It almost feels as if we are entering the crater of a huge volcano. At the edge of the Park Meadows construction pit are steps leading downwards, and it is only as you descend these steps that you realise the scale of the pit. Even the steel pipes of the strut frame – which keeps the sheet piling on either side of the pit in place – are gigantic. ‘The largest pipe weighs 32 tons’, explains site manager Eric Slabber of Boele & van Eesteren, as he points up towards the colossal structure. ‘We had to bring it into the construction pit in three parts. They then had to be attached to each other.’ He smiles briefly. ‘And remember, they will all have to be taken back out again in due course.’
Big bog
It perhaps explains why work has been going on for such a long time on the underground part of the future residential towers. ‘The process of preparing the site alone took a long time. Because of the high groundwater level, the area resembled a large bog. Every loader kept getting stuck’, says Slabber. ‘We then decided to remove an entire layer of mud and to replace it with a layer of sand about half a metre thick. It is still in place around the construction pit.’ Only then was the sheet piling inserted, followed by the driving in of the piles and the construction of the strut frame. ‘No small tasks, any of them – see how many piles are sticking out of the ground. There are around 620.’

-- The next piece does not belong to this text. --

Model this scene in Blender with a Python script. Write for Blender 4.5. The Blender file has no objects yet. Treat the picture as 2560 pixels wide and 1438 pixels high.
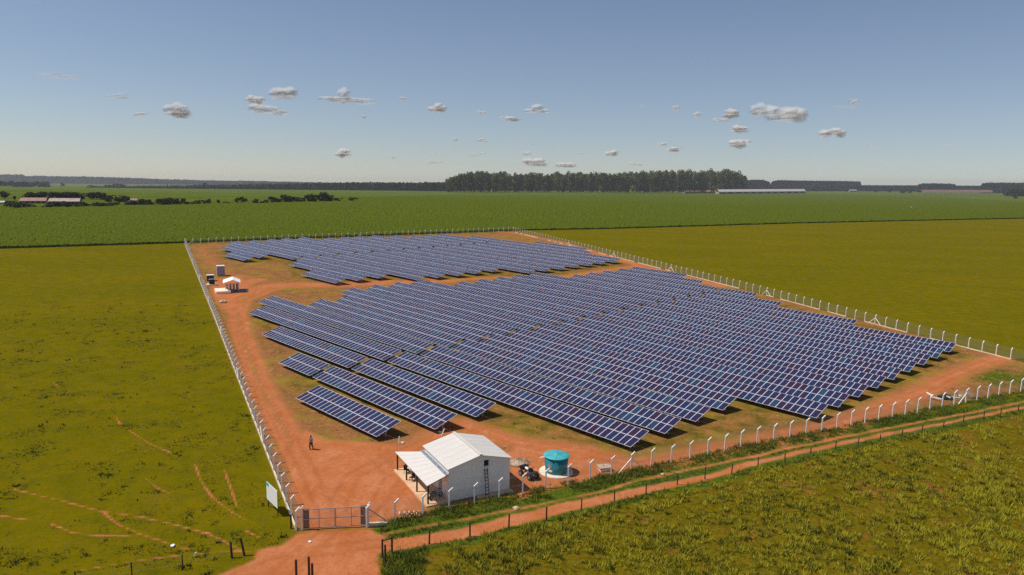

Automatic underground car park
In the heart of the construction pit, the workers are busy twisting rebar for a large concrete foundation block. We will be pouring concrete here before the end of 2024, firstly for the basement floor. Slabber: ‘This foundation block is for the sunken basement. The automatic underground car park will be located here. Cars will be driven onto a plateau and a lift will then take them to their designated space.’
Laborious basement floor
After the Christmas holiday, the focus will be on building foundation blocks and pouring the rest of the basement floor. ‘Building the basement is a very laborious task’, explains Slabber. ‘That’s because the car park has many levels, but also because of the strut frame. Only when part of the basement floor has been poured and reinforced can part of the strut frame be removed from the construction pit. Keeping the construction firmly in place while continuing the building work is an intricate operation.’
2025: first floors
Foundation blocks will be built at various points on the basement floor, of which two larger core blocks will be for the individual residential towers. Slabber expects to start pouring concrete for all these blocks in January 2025, followed by the floors in March. ‘From then on, we will gradually be dismantling the strut frame. The year 2025 is about building the basement up to the second floor of the towers. We will then be moving decidedly upwards in 2026, after which we can start on the outer walls.’
Park Meadows
On plot 6/7 at the edge of Beatrixpark, developers Breevast are building Park Meadows. The site will be home to 213 residential apartments – a mix of owner-occupied, medium-sector rental, and private sector rental dwellings, situated in two towers connected on the ground floor by means of a transparent ‘plinth’. There will be room here for a restaurant, wellness facility, spaces to work or meet, and access to a swimming pool for residents of the west tower. The basement will house a gym and cycle storage areas, with a car park situated below that. The design of the residential towers at Beatrixpark is in the hands of the UNStudio firm of architects. Contractors Boele & Van Eesteren are building the complex. Park Meadows is due for completion in 2027.